The city of North Adams is calling attention to the fact that it lies along the 2,190-mile Appalachian Trail by becoming an official A.T. community.Joshua Moran is a North Adams city councilor who lives about a hundred yards from the Appalachian Trail. Hikers are liable to see four bicycles parked on his lawn — for them to take into town.

“It’s a lifeline,” Moran said. “It’s Georgia to Maine and we’re a part of it. When people embark on this really ambitious journey they have to come through our community.”

Having hiked numerous sections of the A.T., Moran has successfully led an effort to designate North Adams as an official A.T. Community under the Appalachian Trail Conservancy.

“We offer a chance for thru-hikers and section hikers to refuel whether it’s food at the Super Stop & Shop that’s only about a quarter-mile from the trail,” Moran said. “There are some gear stores. One located in Williamstown and one in Adams that people have an opportunity to check back in before they, if they’re heading northbound, tackle the Green Mountains and the White Mountains and if they’re heading southbound it’s tackling Mt. Greylock and the rest of Massachusetts as they continue on to Georgia.”

The Conservancy launched its community program in 2006. North Adams is the 39th designated across the 14 states the A.T. runs through and just the second in Massachusetts. Great Barrington received the designation in 2010. Julie Judkins is the Conservancy’s education and outreach director. She says communities use the designation in different ways; as an educational tool or to boost tourism.

“Some of them have really done a great job in terms of working cooperatively locally or regionally on everything from marketing campaigns to stewardship opportunities,” Judkins said. “We feel it’s a really great program and providing a lot of protection and support for the trail on the ground.”

A kiosk with a map of the Massachusetts section of the trail near Greylock Elementary School is one of the more noticeable signs of the A.T. in North Adams aside from the white blazes on trees and utility poles that mark the trail. Moran says it’s a bulletin board for area businesses and hikers.

“So it kind of becomes an opportunity for local businesses to say ‘Hey, we want to help you guys out. Thanks for coming to our community,’” Moran said. “It’s also an opportunity for the local trail club to educate people where they’re expecting to camp or where they can find other services.”

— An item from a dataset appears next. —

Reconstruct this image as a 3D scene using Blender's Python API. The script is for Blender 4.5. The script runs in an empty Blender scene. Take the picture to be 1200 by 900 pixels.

Moran says he wanted the designation to raise local awareness of the A.T. as an asset, something only communities along the 2,190-mile trail can boast. And it seems to be working.

“Throughout the summer I’ve had people say ‘Boy, are there a lot more hikers this year than usual?’” Moran said. “I say ‘I’m sure there’s more, but I think you’re just becoming aware of them.’”

Judkins says 3 million people hike a portion of the Appalachian Trail each year, a number that’s increased recently with the popularity of hiking movies like A Walk In The Woods and Wild, both based on books. Moran says he’s been contacted by a person in Dalton looking to have that town designated as an A.T. community. In New York, Warwick is a designated community along with a joint recognition for Dover and Pawling.